After briefly living in Seattle, Hattie relocated to the Redding, California area where she married Roy Black. Her later years were spent traveling around the world, touring places from Jerusalem and Egypt to Utah and Alaska. In 1977 she sold her family property at Lone Tree to the Swinomish Tribe: today the Thousand Trails resort leases some of that land. In 2004 Hattie moved back to the Swinomish Reservation once again. There she made friends with Julie Just and Joe Cilberto. In 2010, when Hattie could no longer live alone, Julie and Joe took her into their Bellingham home. Julie cared for Hattie through her move to Rosewood Villa in 2012 and subsequent transfer to the Shuksan Healthcare Center one month ago. She was with her when she passed away.
In her later years, Hattie and Julie often visited Swinomish for cultural events such as Canoe Journey and the annual Blessing of the Fleet each May. Hattie worked with the Swinomish Tribal Archive to document her life story and she donated her personal effects there as well. Her historic photos, grandmother’s baskets, and Hattie’s World War II uniform will help tell her story to future generations.
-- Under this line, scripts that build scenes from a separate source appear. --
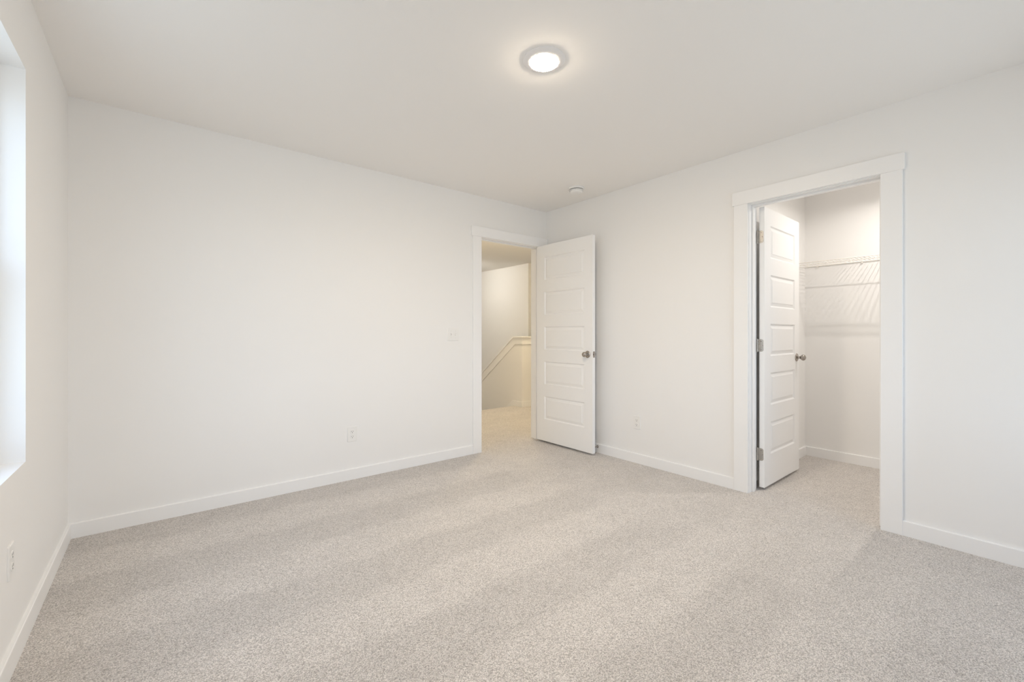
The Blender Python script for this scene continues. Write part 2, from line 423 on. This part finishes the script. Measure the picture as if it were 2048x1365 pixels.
# ------------------------------------------------------------------ doors
def leaf_mesh(w, h, t, panels, u0, u1):
    """door leaf in its own space: hinge edge x=0, free edge x=-w... along +x; thickness y 0..t; z 0..h; raised panels on both faces"""
    bm = bmesh.new()
    zs = [0]
    for a, b in panels: zs += [a, b]
    zs.append(h); xs = [0, u0, u1, w]
    rings = [(0, 0), (.0030, .0035), (.0075, .0085), (.0125, .0094), (.0330, .0036), (.0350, .0015)]
    for face, y, s in (('f', 0, 1), ('b', t, -1)):
        V = {}
        for i, x in enumerate(xs):
            for j, z in enumerate(zs): V[i, j] = bm.verts.new((x, y, z))
        for i in range(3):
            for j in range(len(zs) - 1):
                q = (V[i, j], V[i + 1, j], V[i + 1, j + 1], V[i, j + 1])
                if i == 1 and j % 2 == 1:
                    prev = list(q)
                    x0, x1, z0, z1 = xs[1], xs[2], zs[j], zs[j + 1]
                    for ins, dep in rings[1:]:
                        yy = y + s * dep
                        cur = [bm.verts.new(p) for p in ((x0 + ins, yy, z0 + ins), (x1 - ins, yy, z0 + ins), (x1 - ins, yy, z1 - ins), (x0 + ins, yy, z1 - ins))]
                        for k in range(4): bm.faces.new((prev[k], prev[(k + 1) % 4], cur[(k + 1) % 4], cur[k]))
                        prev = cur
                    bm.faces.new(prev)
                else: bm.faces.new(q)
    # edges
    c = [[(0, 0), (w, 0)], [(w, 0), (w, t)], [(w, t), (0, t)], [(0, t), (0, 0)]]
    for (a, b) in ((0, None),): pass
    bmesh.ops.recalc_face_normals(bm, faces=bm.faces)
    lay = {}
    for v in bm.verts: lay.setdefault((round(v.co.x, 5), round(v.co.y, 5), round(v.co.z, 5)), v)
    g = lambda x, y, z: lay[(round(x, 5), round(y, 5), round(z, 5))]
    for x in (0, w):
        for a, b in zip(zs, zs[1:]): bm.faces.new((g(x, 0, a), g(x, t, a), g(x, t, b), g(x, 0, b)))
    for z in (0, h):
        for a, b in zip(xs, xs[1:]): bm.faces.new((g(a, 0, z), g(b, 0, z), g(b, t, z), g(a, t, z)))
    return bm

def knob_parts(root, x, z, y, d, label=None):
    """passage knob on the face at local y, pointing along d (+1/-1)"""
    bm = bmesh.new()
    lathe(bm, [(0, 0), (.0325, 0), (.033, .002), (.031, .0055), (.024, .009), (.0125, .012), (.0105, .017), (.0105, .026), (.0125, .030)], (x, y, z), (0, d, 0), 40)
    rose = child('rose', bm, M_NICKEL, root, smooth=True)
    bm = bmesh.new()
    R, Lh = .0245, .0175
    prof = [(.011, .028)]
    for i in range(13):
        a = math.radians(-62 + 152 * i / 12)
        prof.append((max(R * math.cos(a), 0), .0475 + Lh * 1.12 * math.sin(a)))
    prof[-1] = (0, prof[-1][1])
    lathe(bm, prof, (x, y, z), (0, d, 0), 40)
    k = child('door_knob', bm, M_NICKEL, root, smooth=True)
    bm = bmesh.new(); lathe(bm, [(0, 0), (.0022, 0), (.0022, .0004), (0, .0004)], (x, y + d * (.0475 + Lh * 1.12 + .0001), z), (0, d, 0), 12)
    c = child('lock_hole', bm, M_DARK, k)
    return k

def hinge(root, z, pin, plate_to, jamb_dir):
    """butt hinge: knuckle at pin (x,y), leaf plate lying on the door's hinge edge; local space of the leaf"""
    hh = .0889
    bm = bmesh.new()
    for i in range(5):
        a = z - hh / 2 + i * hh / 5
        lathe(bm, [(0, 0), (.0058, .0), (.0060, .0008), (.0060, hh / 5 - .0010), (.0056, hh / 5 - .0003), (0, hh / 5 - .0003)], (pin[0], pin[1], a), (0, 0, 1), 16)
    lathe(bm, [(0, 0), (.0062, 0), (.0062, .0025), (.003, .004), (0, .0045)], (pin[0], pin[1], z + hh / 2), (0, 0, 1), 16)
    lathe(bm, [(0, 0), (.0062, 0), (.0062, .0025), (.003, .004), (0, .0045)], (pin[0], pin[1], z - hh / 2), (0, 0, -1), 16)
    h = child('hinge', bm, M_STEEL, root, smooth=True)
    # plate on the edge (edge lies at x=0, facing -x)
    y0, y1 = pin[1], plate_to
    c = ((0 - .0004), (y0 + y1) / 2, z); wv = abs(y1 - y0)
    bm = bmesh.new()
    s = 1 if y1 > y0 else -1
    rad = .014; pts = [(y0, z - hh / 2), (y1 - s * rad, z - hh / 2)]
    for i in range(1, 7):
        a = math.radians(15 * i); pts.append((y1 - s * rad + s * rad * math.sin(a), z - hh / 2 + rad - rad * math.cos(a)))
    for i in range(1, 7):
        a = math.radians(15 * i); pts.append((y1 - s * rad + s * rad * math.cos(a), z + hh / 2 - rad + rad * math.sin(a)))
    pts.append((y0, z + hh / 2))
    prism(bm, pts, 0, -.0022, .0)
    child('leaf_plate', bm, M_STEEL, h)
    bm = bmesh.new()
    for yy, zz in ((y1 - s * .015, .03), (y1 - s * .006, 0), (y1 - s * .015, -.03)):
        lathe(bm, [(0, 0), (.0042, 0), (.0042, .0005), (.003, .0010), (0, .0007)], (-.0022, yy, z + zz), (-1, 0, 0), 14)
    child('hinge_screw', bm, M_NICKEL, h, smooth=True)
    return h

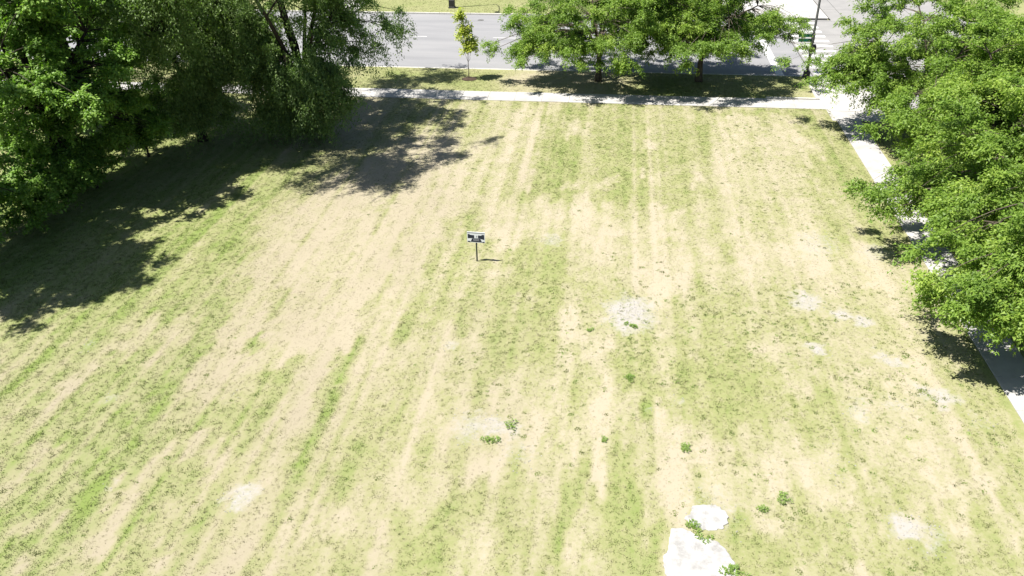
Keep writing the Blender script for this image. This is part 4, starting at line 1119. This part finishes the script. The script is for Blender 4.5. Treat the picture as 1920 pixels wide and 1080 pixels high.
rng = np.random.default_rng(42)
tufts = [tuft_mesh('grass_tuft', 11, 0.075, 0.034, 0.014, 1.42, 200 + k, M['blade']) for k in range(4)]
gx, gy = pts_in(-50, PX0 - 0.03, 8, SW0 - 0.03, 82, rng)
g, b, w = lawn_maps(gx, gy)
keep = (rng.random(len(gx)) > np.clip(b * 1.25, 0, 0.97)) & ~in_poly(gx, gy, shrunk(PAD_A, 0.9)) & ~in_poly(gx, gy, shrunk(PAD_B, 0.94))
gx, gy, g, b, w = gx[keep], gy[keep], g[keep], b[keep], w[keep]
vx = [gx]; vy = [gy]; vg = [g]; vw = [w]
for reg, dn in (((-45, 13.4, SW1 + .05, KERB_N - .2), 70), ((PX1 + .05, CS0 - .2, 20, 51.8), 70), ((-24.5, 8.3, KERB_F + .2, 86), 35)):
    qx, qy = pts_in(*reg, dn, rng); qg, _, qw = verge_maps(qx, qy)
    vx.append(qx); vy.append(qy); vg.append(qg); vw.append(qw)
gx = np.concatenate(vx); gy = np.concatenate(vy); g = np.concatenate(vg); w = np.concatenate(vw)
n = len(gx)
rot = np.stack([rng.normal(0, .12, n), rng.normal(0, .12, n), rng.random(n) * 6.283], 1)
scatter('grass', tufts, np.stack([gx, gy, relief(gx, gy) - 0.004], 1), rot, (0.45 + 0.75 * g) * rng.uniform(.7, 1.35, n), pal(g, w, rng),
        'short mown grass, partly dried to straw', 'grass')

# coarse weeds dotted over the dry parts
wm_ = [tuft_mesh('wild_weed', 28, 0.10, 0.045, 0.022, 1.5, 300 + k, M['wild']) for k in range(3)]
qx, qy = pts_in(-45, PX0 - 0.1, 9, SW0 - 0.1, 18.0, rng)
dn = np.full(len(qx), 0.03)
for x1, y1, x2, y2, hw, s in WEED_REGIONS:
    d = seg_dist(qx, qy, x1, y1, x2, y2) / hw
    dn = np.maximum(dn, s * np.clip(1.4 - d, 0, 1))
cl = fbm(qx * 0.9, qy * 0.9, 91)
keep = (rng.random(len(qx)) < dn * np.clip((cl - 0.3) * 3, 0.1, 1)) & ~in_poly(qx, qy, PAD_A) & ~in_poly(qx, qy, PAD_B)
qx, qy = qx[keep], qy[keep]; n = len(qx)
t = rng.random(n)[:, None]
wc = np.array((0.235, 0.24, 0.11)) * (1 - t) + np.array((0.21, 0.29, 0.09)) * t
wc = np.concatenate([wc * np.exp(rng.normal(0, .2, (n, 1))), np.ones((n, 1))], 1)
scatter('wild_weeds', wm_, np.stack([qx, qy, relief(qx, qy)], 1), np.stack([np.zeros(n), np.zeros(n), rng.random(n) * 6.283], 1), 0.28 + rng.random(n) ** 2.5 * 0.95, wc,
        'coarse low weeds dotted over the dry lawn', 'weeds')

# gravel on the bare spots
def pebble(seed):
    rnd = random.Random(seed)
    bm = bmesh.new(); bmesh.ops.create_icosphere(bm, subdivisions=1, radius=0.03)
    for v in bm.verts: v.co = Vector((v.co.x * rnd.uniform(.7, 1.3), v.co.y * rnd.uniform(.7, 1.3), v.co.z * rnd.uniform(.4, .7)))
    me = bpy.data.meshes.new('pebble'); bm.to_mesh(me); bm.free(); me.materials.append(M['stone']); return me
sx, sy = [], []
for cx, cy, r_, s in BARE:
    k = int(110 * r_ * r_ * s * 2)
    sx.append(cx + rng.normal(0, r_ * .6, k)); sy.append(cy + rng.normal(0, r_ * .7, k))
sx = np.concatenate(sx); sy = np.concatenate(sy); n = len(sx)
scatter('gravel', [pebble(k) for k in range(3)], np.stack([sx, sy, relief(sx, sy) + 0.005], 1), np.stack([np.zeros(n), np.zeros(n), rng.random(n) * 6.28], 1),
        rng.uniform(.2, .9, n), np.ones((n, 4)), 'grey gravel and rubble on the bare spots', 'gravel')
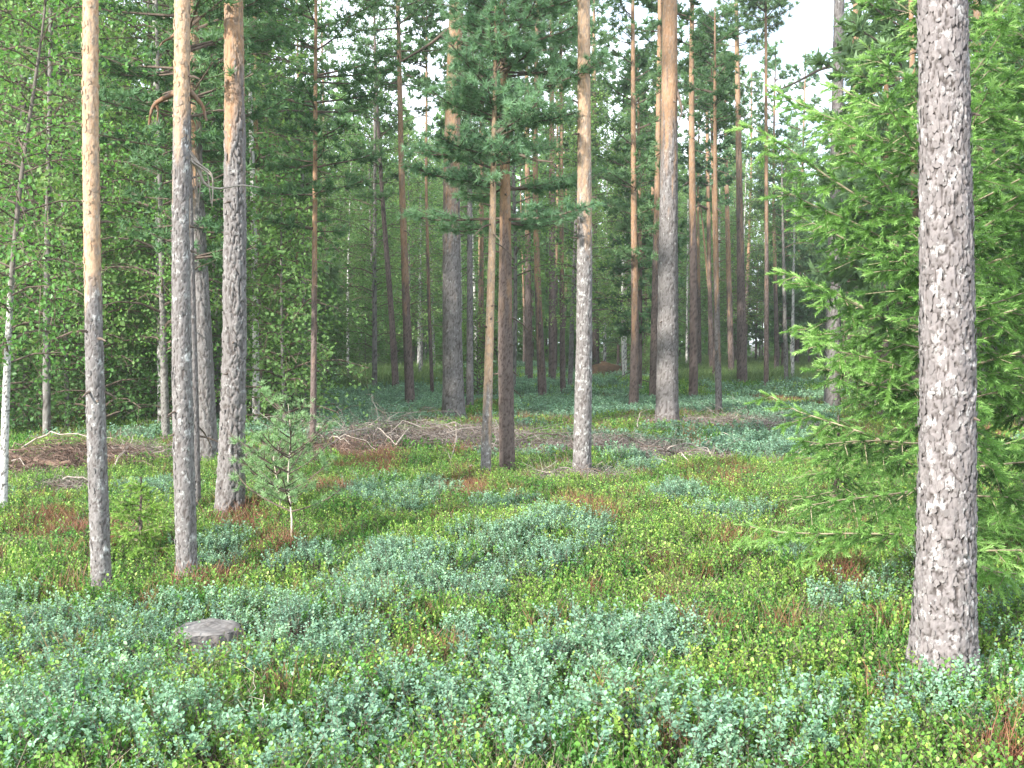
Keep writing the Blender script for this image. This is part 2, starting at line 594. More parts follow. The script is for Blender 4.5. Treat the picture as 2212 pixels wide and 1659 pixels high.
TUFT_NEAR = [tuft_shape(26, .06, s) for s in range(3)]
TUFT_MID = [tuft_shape(16, .10, 10 + s) for s in range(3)]
TUFT_FAR = [tuft_shape(9, .19, 20 + s) for s in range(3)]
LEAF4 = (np.array([[0, 0, 0], [.38, .45, .08], [0, 1, 0], [-.38, .45, .08]]), np.array([[0, 1, 2, 3]]))
LEAF6 = (np.array([[0, 0, 0], [.26, .3, .06], [.33, .66, .07], [0, 1, -.02], [-.33, .66, .07], [-.26, .3, .06]]), np.array([[0, 1, 2, 3], [0, 3, 4, 5]]))


def put_tufts(g, shapes, pos, d, size, var, mat):
    pos, d = np.asarray(pos), np.asarray(d)
    k = rng.integers(0, len(shapes), len(pos))
    for s in range(len(shapes)):
        m = k == s
        if m.any():
            stamp(g, shapes[s][0], shapes[s][1], pos[m], basis(d[m], rng.random(m.sum()) * 6.28), size * (.75 + .5 * rng.random(m.sum())), mat, var[m])


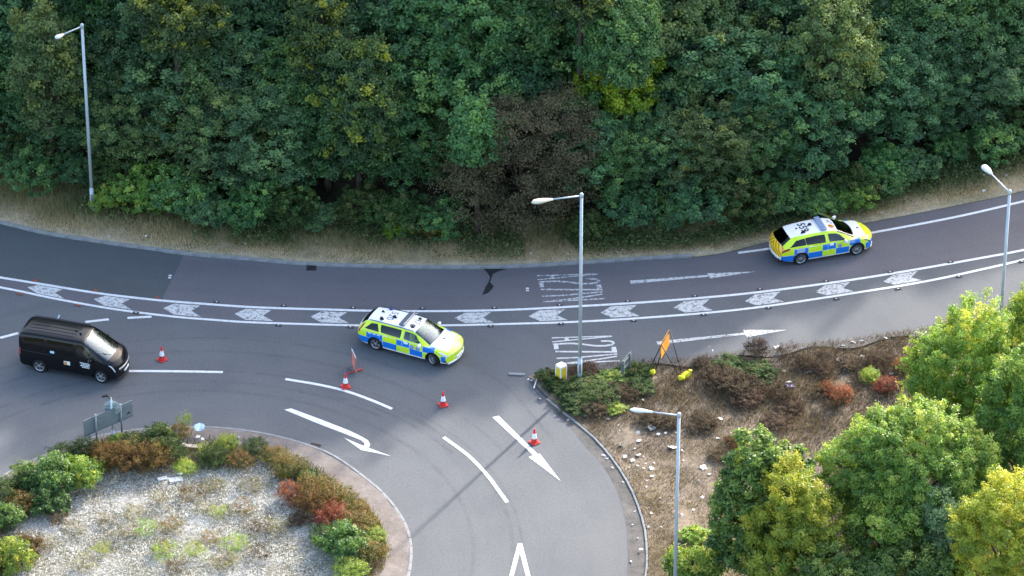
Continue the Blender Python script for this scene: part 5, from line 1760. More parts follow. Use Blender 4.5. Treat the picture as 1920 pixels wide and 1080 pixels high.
def build_body(car, root, mats, wheels, ra, side_polys, wins, spans, panels, rear_mat=None, floor_z=0.3):
    """Cut the lofted shell into body, doors, bonnet; leave openings for glass and wheel arches."""
    xs, vs, rows = car.grid()
    nv = len(vs)
    W = len(rows[0])
    P = np.array([[tuple(p) for p in r] for r in rows])
    vpar = np.concatenate([vs, vs[:-1][::-1]])
    # snap the shell to the wheel arches
    for wx in wheels:
        for i in range(P.shape[0]):
            for j in range(W):
                if vpar[j] < 4.2:
                    dx, dz = P[i, j, 0] - wx, P[i, j, 2] - 0.335
                    d = math.hypot(dx, dz)
                    if abs(d - ra) < 0.035 and d > 0.01:
                        P[i, j, 0] = wx + dx / d * ra
                        P[i, j, 2] = 0.335 + dz / d * ra
    groups = {}
    for i in range(len(xs) - 1):
        for j in range(W - 1):
            idx = ((i, j), (i + 1, j), (i + 1, j + 1), (i, j + 1))
            c = sum(P[a] for a in idx) / 4
            xc = (xs[i] + xs[i + 1]) / 2
            vc = (vpar[j] + vpar[j + 1]) / 2
            side = -1 if j < nv - 1 else 1
            if vc < 4.2 and any(math.hypot(c[0] - wx, c[2] - 0.335) < ra - 0.004 for wx in wheels):
                continue
            hole = False
            for poly in wins:
                cx, cv = sum(p[0] for p in poly) / 4, sum(p[1] for p in poly) / 4
                sh = [(cx + (p[0] - cx) * 0.93, cv + (p[1] - cv) * 0.88) for p in poly]
                if in_poly(sh, xc, vc):
                    hole = True
            for (xa, xb, v0) in spans:
                if xa + 0.03 < xc < xb - 0.03 and vc > v0 + 0.2:
                    hole = True
            if hole:
                continue
            key = 'body'
            for nm, sd, fn in panels:
                if (sd == 0 or sd == side) and fn(xc, vc):
                    key = nm + ('|%d' % sd)
            groups.setdefault(key, []).append(idx)
    out = {}
    for key, faces in groups.items():
        nm = key.split('|')[0]
        vid, V, VV, F = {}, [], [], []
        for idx in faces:
            for a in idx:
                if a not in vid:
                    vid[a] = len(V)
                    V.append(tuple(P[a]))
                    VV.append(vpar[a[1]])
                F.append(vid[a])
        nf = len(faces)
        lt = [4] * nf
        if nm == 'body':
            # front and rear ends, bowed across the width
            for e, i in ((0, 0), (1, len(xs) - 1)):
                st = []
                for j in range(0, nv):
                    y = abs(P[i, j, 1])
                    z = P[i, j, 2]
                    row = []
                    for q in np.linspace(-1, 1, 13):
                        row.append(len(V))
                        V.append((float(car.bx(xs[i], y * q)), float(y * q), float(z)))
                        VV.append(min(float(vs[j]), 3.9))
                    st.append(row)
                for j in range(nv - 1):
                    for q in range(12):
                        F += [st[j][q], st[j][q + 1], st[j + 1][q + 1], st[j + 1][q]]
                        lt.append(4)
        midx = np.zeros(len(lt), int)
        if nm == 'body' and len(mats) > 1:
            midx[nf:nf + (nv - 1) * 12] = 1
        me = mesh_np(nm, V, F, lt, mats if nm == 'body' else mats[:1], midx=midx, attrs={'vv': VV}, smooth=True)
        o = obj(nm, me, root)
        out[key] = o
    # dark underside with wheel housings
    u = MB()
    L = car.x1 - car.x0
    u.box((L - 0.35, 1.2, 0.16), ((car.x0 + car.x1) / 2, 0, floor_z))
    w2, w1 = min(wheels), max(wheels)
    u.box((w1 - w2 - 2 * ra - 0.02, 1.66, 0.16), ((w1 + w2) / 2, 0, floor_z))
    u.box((car.x1 - w1 - ra - 0.34, 1.3, 0.2), ((car.x1 + w1 + ra) / 2 - 0.14, 0, floor_z + 0.06))
    u.box((w2 - ra - car.x0 - 0.12, 1.4, 0.2), ((car.x0 + w2 - ra) / 2 + 0.03, 0, floor_z + 0.06))
    for wx in wheels:
        for sd in (-1, 1):
            n = 18
            for k in range(n):
                a0, a1 = math.pi * (-0.12 + 1.24 * k / n), math.pi * (-0.12 + 1.24 * (k + 1) / n)
                q = [(wx + (ra - 0.003) * math.cos(a), y, 0.335 + (ra - 0.003) * math.sin(a)) for a, y in ((a0, sd * 0.60), (a1, sd * 0.60), (a1, sd * 0.905), (a0, sd * 0.905))]
                u.poly(q)
            u.lathe([(0.0, sd * 0.60), (ra, sd * 0.60)], 20, axis='Y', loc=(wx, 0, 0.335))
    u.build('underside', M_black, root)
    return out


def wheel_set(root, wheels, y, rad, m_rim, spokes, wide=0.23, steer=0.0, sp_w=0.055):
    ty = MB().lathe([(rad * 0.66, -wide / 2 + 0.02), (rad * 0.80, -wide / 2), (rad * 0.95, -wide / 2 + 0.01), (rad, -wide / 2 + 0.045), (rad, wide / 2 - 0.045), (rad * 0.95, wide / 2 - 0.01), (rad * 0.80, wide / 2), (rad * 0.66, wide / 2 - 0.02)], 32, axis='Y', cap=False).mesh('wheel', M_rubber)
    b = MB()
    ri = rad * 0.685
    b.lathe([(ri, -wide / 2 + 0.005), (ri * 0.91, -wide / 2 + 0.012), (ri * 0.90, -wide / 2 + 0.05)], 32, axis='Y', cap=False)
    b.lathe([(ri * 0.90, -wide / 2 + 0.05), (ri * 0.6, 0.0)], 32, axis='Y', cap=False, mi=1)
    b.lathe([(0.0, -wide / 2 + 0.012), (0.055, -wide / 2 + 0.014), (0.07, -wide / 2 + 0.03), (0.07, 0.0)], 16, axis='Y', cap=False)
    for k in range(spokes):
        a = 2 * math.pi * k / spokes + 0.2
        rot = Matrix.Rotation(a, 3, 'Y')
        for dd in ((-0.5, 0.5) if spokes <= 5 else (0,)):
            r2 = Matrix.Rotation(dd * 0.22, 3, 'Y')
            b.box((ri * 0.90, 0.03, sp_w), rot @ r2 @ Vector((ri * 0.50, -wide / 2 + 0.03, 0)), rot @ r2, bevel=0.006)
    rim = b.mesh('rim', [m_rim, M_iron])
    dk = MB().lathe([(0.0, 0.02), (ri * 0.93, 0.02)], 20, axis='Y').mesh('brake_disc', M_iron)
    for wx in wheels:
        for sd in (-1, 1):
            a = steer if wx == max(wheels) else 0.0
            w = obj('wheel', ty, root, (wx, sd * (y - wide / 2), rad), (0, 0, a + (0 if sd < 0 else math.pi)))
            obj('rim', rim, w)
            obj('brake_disc', dk, w)


def text_mesh(name, txt, size, m, parent, loc, rz, thick=0.0, bold=0.0):
    cu = bpy.data.curves.new(name, 'FONT')
    cu.body = txt
    cu.size = size
    cu.align_x = 'CENTER'
    cu.align_y = 'CENTER'
    cu.offset = bold
    cu.resolution_u = 4
    o = bpy.data.objects.new('tmp_text', cu)
    C.objects.link(o)
    dg = bpy.context.evaluated_depsgraph_get()
    me = bpy.data.meshes.new_from_object(o.evaluated_get(dg))
    bpy.data.objects.remove(o)
    bpy.data.curves.remove(cu)
    me.name = name
    me.materials.clear()
    me.materials.append(m)
    return me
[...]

In August 2017 Swinomish honored Hattie on her 100th birthday at the Tribe’s annual Clambake at Lone Tree. There, just feet where she had been born a century ago, the Tribal Community paid great tribute to this beloved tribal elder and World War II veteran. Chairman Cladoosby recounted her life history for all those present; songs of honor and tribute were sung. At the end of a warm summer afternoon, Hattie ended the day by insisting she walk up to Lone Tree itself to see “her tree”, called da-chook-hay in her native Lushootseed, one last time. While there she reflected on the changes to her childhood home, remarked on the decline of the rich fishery that once thrived in the waters off Lone Tree, and expressed her hope that people would take better care of their world.
The Swinomish Indian Tribal Community, and Julie Just, would like to extend special thanks to the staff of Rosewood Villa (and resident Robert A. Smith), and Shuksan Healthcare for their tender and professional care of Hattie. Services will be held at the Swinomish Tribal Community Center on Friday, January 26, 2018 at 10:00 AM.